Why did North Korea explode a nuclear device?

Despite - or perhaps because of - strong international pressure, North Korea conducted its most powerful nuclear test to date. Now analysts say that hopes for improved relations are on hold.

Kim Kwang Hyon/AP
On a large television screen in front of Pyongyang's railway station, a North Korean state television broadcaster announces the news that North Korea conducted a nuclear test on Tuesday, Feb. 12, 2013. The TV screen text reads: "Korean Central News Agency reports," and "The third underground nuclear test successfully conducted."

Despite strong international pressure, even from ally China, North Korea tested a third nuclear device Feb. 12, its most powerful to date, prompting an emergency session of the United Nations Security Council at which the action was unanimously condemned.

What's behind North Korea's latest move? Here are four brief points to know:    

Why is this latest test by North Korea of such concern?

Experts say it indicates the country may be getting closer to being able to put a nuclear warhead on a missile. The test appeared to show an increase in North Korea's nuclear capability. In an English-language statement acknowledging the test, North Korea characterized the device as "a smaller and light A-bomb, unlike the previous ones." The nation also acted against the will of its primary ally and sponsor, China, calling into question China's ability to check its neighbor. China declared its "firm opposition" to the test.

The yield of the bomb was equivalent to 6,000 tons of TNT, or 6 kilotons. That's bigger than either previous test, in October 2006 (1 kiloton) and May 2009 (2 kilotons). The bombs dropped on Hiro­shima and Nagasaki, Japan, were about 13 kilotons and 20 kilotons, respectively.

Why did North Korea do it?

"This is meant to get the attention of South Korea, the US, Japan, and – dare I say it – China," says Sung-Yoon Lee, assistant professor of Korean studies at Tufts University in Medford, Mass. "With leadership transitions going on in all those countries, this is a particularly appeasement-prone time. None of those countries want a foreign-policy crisis at the moment and will be more likely to resort to damage-control diplomacy."

The North is trying to persuade the world – and in particular the United States – that it is a full-fledged nuclear power that can threaten others as much as it is threatened by them. That Pyongyang chose the day of President Obama's address on the state of the Union on which to conduct its test indicates how much the test was meant as a message for the US, regional analysts say.
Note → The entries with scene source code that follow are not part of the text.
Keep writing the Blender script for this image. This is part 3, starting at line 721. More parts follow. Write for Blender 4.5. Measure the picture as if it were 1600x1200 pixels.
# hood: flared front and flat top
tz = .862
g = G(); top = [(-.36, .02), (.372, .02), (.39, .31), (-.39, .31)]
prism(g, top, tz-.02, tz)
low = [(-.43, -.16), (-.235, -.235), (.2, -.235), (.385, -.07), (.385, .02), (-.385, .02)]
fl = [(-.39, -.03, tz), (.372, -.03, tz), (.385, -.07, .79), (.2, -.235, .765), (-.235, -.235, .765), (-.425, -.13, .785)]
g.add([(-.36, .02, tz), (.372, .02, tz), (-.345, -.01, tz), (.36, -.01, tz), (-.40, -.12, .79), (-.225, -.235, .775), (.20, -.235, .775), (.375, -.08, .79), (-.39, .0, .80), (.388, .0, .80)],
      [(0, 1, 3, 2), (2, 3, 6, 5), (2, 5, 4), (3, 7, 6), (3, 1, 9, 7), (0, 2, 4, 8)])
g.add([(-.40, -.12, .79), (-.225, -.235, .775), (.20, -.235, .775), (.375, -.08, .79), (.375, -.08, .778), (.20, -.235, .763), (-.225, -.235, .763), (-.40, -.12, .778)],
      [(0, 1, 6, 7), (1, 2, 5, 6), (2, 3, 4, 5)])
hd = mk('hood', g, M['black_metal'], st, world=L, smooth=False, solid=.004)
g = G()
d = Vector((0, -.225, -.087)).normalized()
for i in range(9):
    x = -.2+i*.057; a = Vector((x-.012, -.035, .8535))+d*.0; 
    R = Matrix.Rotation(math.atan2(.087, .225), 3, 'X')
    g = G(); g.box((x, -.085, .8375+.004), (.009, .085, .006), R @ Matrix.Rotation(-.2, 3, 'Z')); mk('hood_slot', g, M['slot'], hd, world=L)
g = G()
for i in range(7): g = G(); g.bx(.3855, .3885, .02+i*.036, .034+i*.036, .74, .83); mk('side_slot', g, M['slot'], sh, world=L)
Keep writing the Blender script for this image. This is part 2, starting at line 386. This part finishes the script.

The test was also directed at an internal audience. Leader Kim Jong-un, in power for just a year, is still establishing his credentials, observers say, and a successful test adds to his prestige and legitimacy, thus strengthening internal security.

The true aims of North Korea, however, remain officially unstated, and therefore open to speculation.

What are the likely ramifications for North Korea?

It's likely to further isolate the Pyongyang regime. Analysts say that hopes for improved relations with the new governments in Washington, Seoul, Tokyo, or even Beijing are now on hold – at least for the time being. The test, in part a defiant response to sanctions, will probably result in even more sanctions.

It may be weeks before the United Nations Security Council comes up with a resolution whose measures could include anything from travel bans on officials involved in the North's weapons programs to even stricter inspections of North Korean vessels and financial sanctions, regional experts say. During that time all eyes will be on China to see how far Beijing, increasingly exasperated with its troublesome ally and neighbor, is willing to go to punish the North for its actions.

How much of a threat to the US is North Korea's nuclear program?

Outgoing US Secretary of Defense Leon Panetta told Pentagon workers recently that North Korea's missile and nuclear programs represent "a serious threat to the United States of America." But the prospect of North Korea being able to launch a nuclear-tipped missile at the US is not an immediate one. There is no evidence that Pyongyang has mastered the tough task of miniaturizing a nuclear warhead sufficiently to use on a ballistic missile (though Pyongyang claims that progress had been made in that direction in its latest test).

A 2012 display of missiles on portable launchers said to be intercontinental ballistic missiles were declared fakes by Western intelligence analysts, and indicated that North Korea was a long way from having a credible ICBM.

After 14 years of trying, North Korea did finally succeed in placing a satellite in orbit – briefly – in December. Its nuclear program began in 1989.